Return every line of the material exactly.

> **Given material**:
───

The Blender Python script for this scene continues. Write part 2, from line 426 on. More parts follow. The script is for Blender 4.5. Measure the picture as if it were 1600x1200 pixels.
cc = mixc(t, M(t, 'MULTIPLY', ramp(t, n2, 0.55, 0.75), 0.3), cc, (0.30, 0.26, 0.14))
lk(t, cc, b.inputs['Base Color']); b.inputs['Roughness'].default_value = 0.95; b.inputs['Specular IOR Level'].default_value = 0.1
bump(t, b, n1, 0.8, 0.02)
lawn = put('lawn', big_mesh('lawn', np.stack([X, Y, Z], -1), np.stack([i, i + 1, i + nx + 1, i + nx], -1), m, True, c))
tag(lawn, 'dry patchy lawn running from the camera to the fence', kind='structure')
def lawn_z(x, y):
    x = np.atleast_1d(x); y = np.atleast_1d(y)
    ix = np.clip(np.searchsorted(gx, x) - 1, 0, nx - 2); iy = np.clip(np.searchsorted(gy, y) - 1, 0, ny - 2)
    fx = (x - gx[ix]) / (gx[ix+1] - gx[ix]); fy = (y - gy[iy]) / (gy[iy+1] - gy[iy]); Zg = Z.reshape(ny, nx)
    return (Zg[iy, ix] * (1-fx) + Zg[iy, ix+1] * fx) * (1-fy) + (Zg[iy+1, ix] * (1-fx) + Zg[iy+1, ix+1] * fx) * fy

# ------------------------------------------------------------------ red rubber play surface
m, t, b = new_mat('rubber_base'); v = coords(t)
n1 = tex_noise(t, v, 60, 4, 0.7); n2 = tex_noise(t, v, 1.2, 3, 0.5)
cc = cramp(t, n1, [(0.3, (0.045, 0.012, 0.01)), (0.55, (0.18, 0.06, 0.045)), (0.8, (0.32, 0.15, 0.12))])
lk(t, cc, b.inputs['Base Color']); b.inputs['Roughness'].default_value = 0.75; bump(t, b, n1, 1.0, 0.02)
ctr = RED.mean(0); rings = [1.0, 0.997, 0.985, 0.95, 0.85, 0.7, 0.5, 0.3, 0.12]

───

> **Correct output**:
The Blender Python script for this scene continues. Write part 2, from line 426 on. More parts follow. The script is for Blender 4.5. Measure the picture as if it were 1600x1200 pixels.
cc = mixc(t, M(t, 'MULTIPLY', ramp(t, n2, 0.55, 0.75), 0.3), cc, (0.30, 0.26, 0.14))
lk(t, cc, b.inputs['Base Color']); b.inputs['Roughness'].default_value = 0.95; b.inputs['Specular IOR Level'].default_value = 0.1
bump(t, b, n1, 0.8, 0.02)
lawn = put('lawn', big_mesh('lawn', np.stack([X, Y, Z], -1), np.stack([i, i + 1, i + nx + 1, i + nx], -1), m, True, c))
tag(lawn, 'dry patchy lawn running from the camera to the fence', kind='structure')
def lawn_z(x, y):
    x = np.atleast_1d(x); y = np.atleast_1d(y)
    ix = np.clip(np.searchsorted(gx, x) - 1, 0, nx - 2); iy = np.clip(np.searchsorted(gy, y) - 1, 0, ny - 2)
    fx = (x - gx[ix]) / (gx[ix+1] - gx[ix]); fy = (y - gy[iy]) / (gy[iy+1] - gy[iy]); Zg = Z.reshape(ny, nx)
    return (Zg[iy, ix] * (1-fx) + Zg[iy, ix+1] * fx) * (1-fy) + (Zg[iy+1, ix] * (1-fx) + Zg[iy+1, ix+1] * fx) * fy

# ------------------------------------------------------------------ red rubber play surface
m, t, b = new_mat('rubber_base'); v = coords(t)
n1 = tex_noise(t, v, 60, 4, 0.7); n2 = tex_noise(t, v, 1.2, 3, 0.5)
cc = cramp(t, n1, [(0.3, (0.045, 0.012, 0.01)), (0.55, (0.18, 0.06, 0.045)), (0.8, (0.32, 0.15, 0.12))])
lk(t, cc, b.inputs['Base Color']); b.inputs['Roughness'].default_value = 0.75; bump(t, b, n1, 1.0, 0.02)
ctr = RED.mean(0); rings = [1.0, 0.997, 0.985, 0.95, 0.85, 0.7, 0.5, 0.3, 0.12]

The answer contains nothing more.